KwaZulu-Natal
The Pietermaritzburg High Court did not merely remove a mayor and deputy mayor this week. It exposed, in plain legal language, how fragile local democracy becomes when political urgency overrides lawful process.
By ordering Amajuba District Municipality Mayor Thembelihle Mthembu and Deputy Mayor Shaka Sithole to step aside, the court effectively declared that power taken in haste ,even when wrapped in political legitimacy , does not survive scrutiny when the rules are bent. The ruling is less about individuals and more about a system that repeatedly tests how far procedure can be stretched before it snaps.
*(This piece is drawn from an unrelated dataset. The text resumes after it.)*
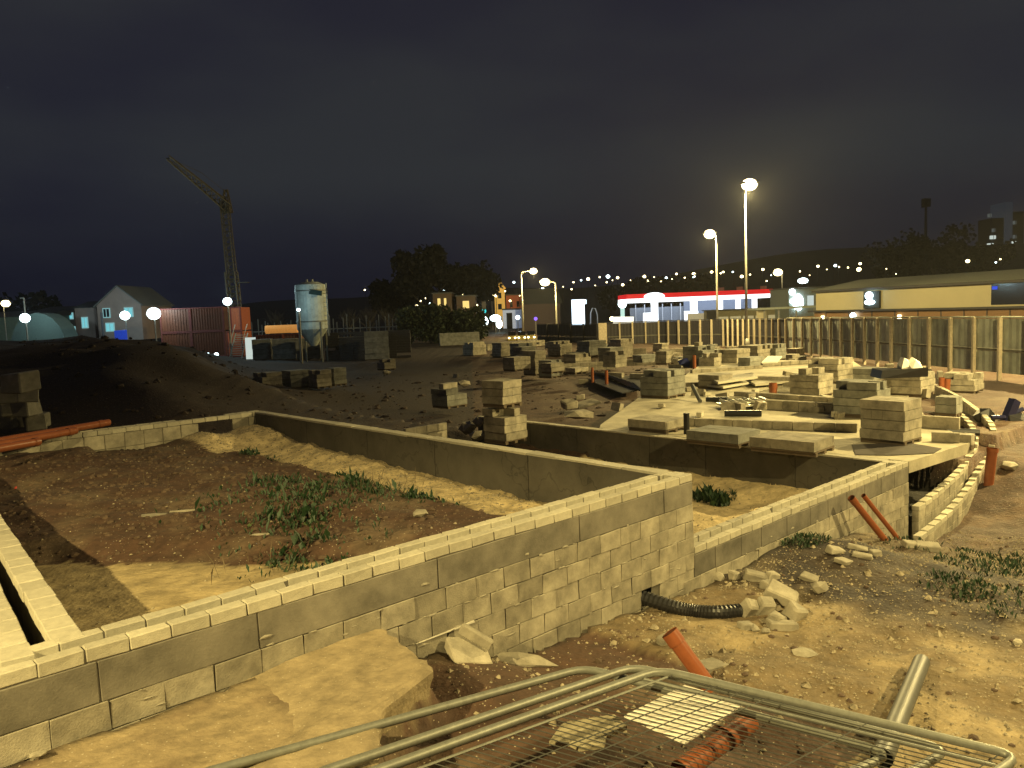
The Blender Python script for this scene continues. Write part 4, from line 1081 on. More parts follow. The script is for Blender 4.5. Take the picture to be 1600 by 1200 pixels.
# cyan canopy strip light
# ---------------------------------------------------------------- junction buildings in the middle
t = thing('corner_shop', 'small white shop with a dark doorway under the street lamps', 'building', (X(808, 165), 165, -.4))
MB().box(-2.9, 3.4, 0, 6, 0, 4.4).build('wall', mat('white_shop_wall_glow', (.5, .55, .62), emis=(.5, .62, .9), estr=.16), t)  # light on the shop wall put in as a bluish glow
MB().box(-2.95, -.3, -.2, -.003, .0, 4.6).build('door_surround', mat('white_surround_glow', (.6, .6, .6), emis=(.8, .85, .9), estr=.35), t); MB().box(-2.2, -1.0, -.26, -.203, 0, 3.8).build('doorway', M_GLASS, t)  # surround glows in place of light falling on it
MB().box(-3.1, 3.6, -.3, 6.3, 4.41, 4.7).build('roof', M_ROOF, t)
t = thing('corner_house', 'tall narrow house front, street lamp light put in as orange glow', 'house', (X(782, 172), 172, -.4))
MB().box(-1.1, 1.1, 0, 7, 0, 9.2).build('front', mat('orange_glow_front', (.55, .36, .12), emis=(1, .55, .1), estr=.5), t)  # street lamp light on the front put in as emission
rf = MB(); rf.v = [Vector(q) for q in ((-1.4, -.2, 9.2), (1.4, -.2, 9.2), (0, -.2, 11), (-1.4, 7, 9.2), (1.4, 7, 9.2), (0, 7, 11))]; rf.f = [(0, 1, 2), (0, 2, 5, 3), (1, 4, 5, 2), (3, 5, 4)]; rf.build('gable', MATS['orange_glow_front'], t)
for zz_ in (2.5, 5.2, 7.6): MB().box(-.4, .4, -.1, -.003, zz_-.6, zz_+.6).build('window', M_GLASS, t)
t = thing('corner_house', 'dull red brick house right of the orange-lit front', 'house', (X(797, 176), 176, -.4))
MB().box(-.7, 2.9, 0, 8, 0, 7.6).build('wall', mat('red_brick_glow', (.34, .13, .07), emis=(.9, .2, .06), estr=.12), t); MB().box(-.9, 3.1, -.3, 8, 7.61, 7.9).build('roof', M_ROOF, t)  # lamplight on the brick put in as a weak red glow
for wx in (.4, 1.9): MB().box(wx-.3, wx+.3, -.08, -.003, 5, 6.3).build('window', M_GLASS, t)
t = thing('dark_house', 'unlit brown house between the two posts by the junction', 'house', (X(846, 140), 140, -.4))
MB().box(-3.2, 3.4, 0, 9, 0, 5.2).build('wall', mat('dim_brown', (.11, .08, .07)), t)
rf = MB(); rf.v = [Vector(q) for q in ((-3.6, -.3, 5.21), (3.8, -.3, 5.21), (3.2, 4.5, 8), (-3, 4.5, 8), (-3.6, 9, 5.21), (3.8, 9, 5.21))]; rf.f = [(0, 1, 2, 3), (3, 2, 5, 4), (0, 3, 4), (1, 5, 2)]; rf.build('roof', M_ROOF, t)
t = thing('traffic_signal', 'small signal showing a teal light left of the orange-lit front', 'traffic light', (X(757, 120), 120, -.4)); MB().tube([(0,0,0),(0,0,4)], .07, 6).build('pole', M_DARKW, t); MB().box(-.3, .3, -.2, .1, 3.9, 5.7).build('head', M_DARKW, t); MB().ell((0, -.25, atY(757, 486, 120).z+.4), .35, .1, .35, 10, 6).build('green_light', emat('teal_light', (.05, .75, .75), 1.0), t)
for i, (px, py, Y, rx, rz_, m_, lb) in enumerate([(755, 502, 130, .85, .85, 'E', 'large round cold white light by the dark bush'), (774, 497, 140, .95, .6, 'E', 'oval cold white light left of the white shop'), (780, 506, 142, .55, .8, 'E', 'small upright white light below the oval one'), (809, 496, 150, .4, .4, 'E', 'small white light over the shop door'), (837, 498, 130, .3, .3, 'B', 'small violet light at the end of the white shop')]):
    q = atY(px, py, Y); t = thing('shop_light', lb, 'light', (q.x, Y, -.4)); MB().ell((0, 0, q.z+.4), rx, .25, rz_, 12, 8).build('lens', E_LAMPW if m_ == 'E' else emat('violet', (.3, .15, 1), 1.5), t, smooth=True); MB().tube([(0, .1, 0), (0, .1, q.z+.4)], .08, 6).build('post', M_STEELP, t)
for i, (px, lb) in enumerate(((800, 'yellow-lit parked car left of the others at the junction'), (815, 'yellow-lit parked car in the middle of the junction row'), (830, 'yellow-lit parked car at the right of the junction row'))):
    q = atY(px, 520, 100); t = thing('parked_car', lb, 'car', (q.x, 100, -.4), 0, 'cars parked at the junction')
    cp_ = mat('yellow_lit_paint', (.5, .40, .13), rough=.35)  # yellow lamplight put into the paint colour
    MB().box(-.55, .55, 0, 3.9, .35, .95, j=.03).build('body', cp_, t); MB().box(-.48, .48, .8, 3.0, .95, 1.45, j=.05).build('cabin', M_GLASS, t)
    for sx2 in (-.5, .5):
        for sy in (.6, 3.2): MB().tube([(sx2-.08, sy, .32), (sx2+.08, sy, .32)], .32, 12).build('wheel', M_BLACK, t)
        MB().ell((sx2*.75, -.02, .7), .13, .05, .1, 8, 5).build('headlight', E_LAMP, t)

# ---------------------------------------------------------------- far hill lamps
HL = [(645,455,2),(657,470,3),(672,474,3),(680,463,2),(683,480,4),(699,475,5),(710,463,3),(722,470,4),(731,459,3),(745,477,4),(762,470,3),(775,463,3),(789,455,3),(797,470,4),(812,462,2),(640,486,3),(655,490,2),(880,448,2),(893,452,3),(930,446,2),(948,441,3),(985,438,2),(1022,433,2),(1033,440,3),(1050,436,2),(1070,434,3),(1098,431,2),(1145,425,3),(1172,429,3),(1205,430,2),(1250,424,3),(1265,430,2),(1292,421,2),(1325,418,3),(1385,420,2),(1400,428,2),(570,453,3),(666,466,4),(651,478,5),(694,453,4),(687,461,3),(692,469,6),(703,468,0),(717,468,4),(739,467,4),(750,444,4),(759,446,2),(803,441,4),(824,454,5),(833,472,4),(833,481,4),(857,477,3),(848,451,5),
 (896,441,3),(908,438,3),(919,436,6),(937,433,3),(950,432,7),(965,434,5),(973,445,5),(957,438,2),(1002,435,4),(1007,432,6),(1013,439,6),(1041,434,4),(1057,428,4),(1084,428,6),(1084,432,5),(1112,425,5),(1126,427,3),(1130,425,4),(1159,432,6),(1192,421,5),(1198,439,3),(1278,416,5),(1305,415,5),(1311,417,3),(1344,412,5),(1342,421,8),(1368,411,5),(1512,408,7),(1556,410,3),(1563,405,3),(1546,401,5)]
gl = {}
cnt_ = {}; ORD = ['', 'first', 'second', 'third', 'fourth', 'fifth', 'sixth', 'seventh', 'eighth', 'ninth', 'tenth', 'eleventh', 'twelfth', 'thirteenth', 'fourteenth']+[f'{a}' for a in ('fifteenth', 'sixteenth', 'seventeenth', 'eighteenth', 'nineteenth', 'twentieth', 'twenty-first', 'twenty-second', 'twenty-third', 'twenty-fourth')]
for i, (px, py, s) in enumerate(sorted(HL)):
    if s == 0: continue
    p = atY(px, py, 300); Y = 300
    # stand the lamp where the sight line meets the hillside, up to 420 m out
    for yy in range(170, 430, 10):
        q = atY(px, py, yy)
        if gz(q.x, q.y) > q.z-7: p = q; Y = yy; break
    r_ = s/2/F*Y*.8
    if (s) not in gl: pass
    g0 = gz(p.x, p.y)
    warm = (i % 5) != 2
    near = 'above the petrol canopy' if 980 < px < 1210 else 'above the cream store' if px >= 1210 else 'over the dark bush and yard' if px < 745 else 'over the junction' if px < 870 else 'over the totem sign'
    cnt_[(warm, near)] = cnt_.get((warm, near), 0)+1
    lab = f'{"warm yellow" if warm else "cold white"} hillside lamp {near}, {ORD[cnt_[(warm, near)]]} from the left'
    t = thing('hillside_lamp', lab, 'street lamp', (p.x, p.y, min(g0, p.z-2)), 0, f'{"warm" if warm else "cold"} hillside lamps {near}')
    hz = p.z-min(g0, p.z-2)
    MB().tube([(0, .4, 0), (0, .4, hz)], .06, 5).build('pole', M_DARKW, t)
    MB().ell((0, 0, hz), r_*1.1, r_, r_*.9, 10, 6).build('lantern', E_LAMP if warm else E_LAMPW, t, smooth=True)
# lit upper windows over the bush
for i, (px, py, lb) in enumerate(((691, 470, 'narrow house with two yellow windows beyond the dark bush'), (728, 474, 'narrow house with one wide yellow window beyond the dark bush'))):
    q = atY(px, py, 135); t = thing('far_house', lb, 'house', (q.x, 135, -.4))
    MB().box(-1.6, 1.6, 0, 6, 0, q.z+1.6).build('wall', mat('far_brown_wall', (.13, .09, .06)), t); MB().box(-1.8, 1.8, -.2, 6.2, q.z+1.61, q.z+1.8).build('roof', M_ROOF, t)
    for wx, ww in (((-.55, .5), (.5, .4)) if i == 0 else ((.0, 1.1),)):
        f = MB().box(wx-ww/2-.08, wx+ww/2+.08, -.06, -.003, q.z-.5, q.z+.9).build('window', M_DARKW, t); MB().box(wx-ww/2, wx+ww/2, -.1, -.065, q.z-.42, q.z+.82).build('pane', E_WIN, f)
# tower block and mast far right
q = atY(1572, 400, 420); t = thing('tower_block', 'far tower block with a few lit windows at the right edge', 'building', (q.x, 420, 10)); zt1 = atY(1572, 316, 420).z-10
MB().box(-8, -1.5, 0, 12, 0, zt1-8).build('slab', mat('tower_dark', (.03, .032, .045)), t); MB().box(-1.45, 2.5, -1, 12, 0, zt1).build('stair_core', mat('tower_core', (.06, .07, .09), emis=(.2, .27, .4), estr=.07), t); MB().box(2.55, 9, 0, 12, 0, zt1-5).build('slab', MATS['tower_dark'], t)
for px, py, ww in ((1550, 371, 2.6), (1546, 383, 2.8), (1582, 380, 2.2), (1584, 348, 1.2), (1584, 370, 1.2), (1545, 337, 1.6), (1551, 360, 1.2)):
    w_ = atY(px, py, 420); f = MB().box(w_.x-q.x-ww/2, w_.x-q.x+ww/2, -1.3, -.9+.85, w_.z-10-.9, w_.z-10+.9).build('window', E_PALE if ww > 2 else mat('dim_window', (.1, .11, .12), emis=(.5, .6, .6), estr=.12), t)
    MB().box(w_.x-q.x-.1, w_.x-q.x+.1, -1.4, -1.31, w_.z-10-.9, w_.z-10+.9).build('glazing_bar', M_DARKW, f)
q = atY(1446, 400, 380); t = thing('radio_mast', 'slim dark mast with a bulky head, far right above the trees', 'mast', (q.x, 380, 8)); zt1 = atY(1446, 314, 380).z-8
MB().tube([(0, 0, 0), (0, 0, zt1)], .9, 8, .5).build('shaft', mat('mast_dark', (.02, .02, .03)), t); MB().box(-1.5, 1.5, -1.5, 1.5, zt1-3, zt1+1, j=.2).build('antenna_head', MATS['mast_dark'], t)
lamp_at(1584, 402, 8, 9, 330, 'bright yellow lamp at the foot of the far tower block', 0, 0, arm=.2, head=1.7, cast=False, pr=.2)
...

The judgment centres on a May 2025 council meeting that fundamentally altered Amajuba’s political leadership. On paper, it looked routine. Councillors gathered, leadership changed hands, minutes were recorded. In reality, the court found something far more troubling. Not all councillors were given proper notice. Some were excluded. Others were allegedly locked out after the venue changed. Questions hung over who was lawfully entitled to be in the room at all. What should have been an open democratic exercise instead became, in the court’s view, a procedurally compromised event incapable of producing legitimate leadership.
The result? Every decision flowing from that meeting , including the election of Mthembu as mayor and Sithole as deputy mayor , collapsed under legal examination.
This is not a technicality. South African law is unambiguous. If the process is unlawful, the outcome is unlawful, no matter how decisive the vote appeared at the time.

What makes this judgment sting harder is that it fits into a familiar pattern.
Amajuba has spent years navigating internal party recalls, shifting coalitions, leadership reshuffles and litigation. The recall of a mayor in late 2024, followed by acting appointments and contested authority, laid the groundwork for a municipality permanently operating in “interim mode”.
When politics becomes unstable, procedure often becomes an inconvenience . Something to be managed rather than respected. The court’s ruling makes it clear that this mindset is precisely what landed the municipality in trouble.
This was not a sudden collapse. It was a slow erosion.
Courts are traditionally reluctant to wade into political disputes. But when councillors are denied their right to participate, when meetings are convened improperly, and when leadership is installed through exclusion rather than consensus, the judiciary becomes the final referee.

The High Court’s decision sends a blunt message, municipal councils are not private party forums. They are constitutional bodies, bound by law, procedure and fairness — especially when electing executive leadership.
Importantly, the court did not choose sides in Amajuba’s political battles. It did something more disruptive. It pressed reset.
The ruling does not magically restore stability. It creates a vacuum. Leadership reverts to its pre-May configuration, with no automatic solution for the deep divisions that triggered the court battle in the first place.
For residents, this means uncertainty. For officials, paralysis. For political parties, an uncomfortable reckoning.
The real cost, however, is reputational. Every court-ordered reversal reinforces public perception that municipal leadership is decided not by governance competence, but by legal brinkmanship.
Amajuba’s crisis is not unique. Across South Africa, local government has become the arena where political impatience collides with legal boundaries. The temptation to “win the meeting” instead of “follow the process” is widespread and increasingly punished.
Democracy does not end when the vote is counted; it begins with how the vote is allowed to happen.
Until political actors internalise that principle, courtrooms will continue to do the work that council chambers fail to do , and communities will continue to pay the price.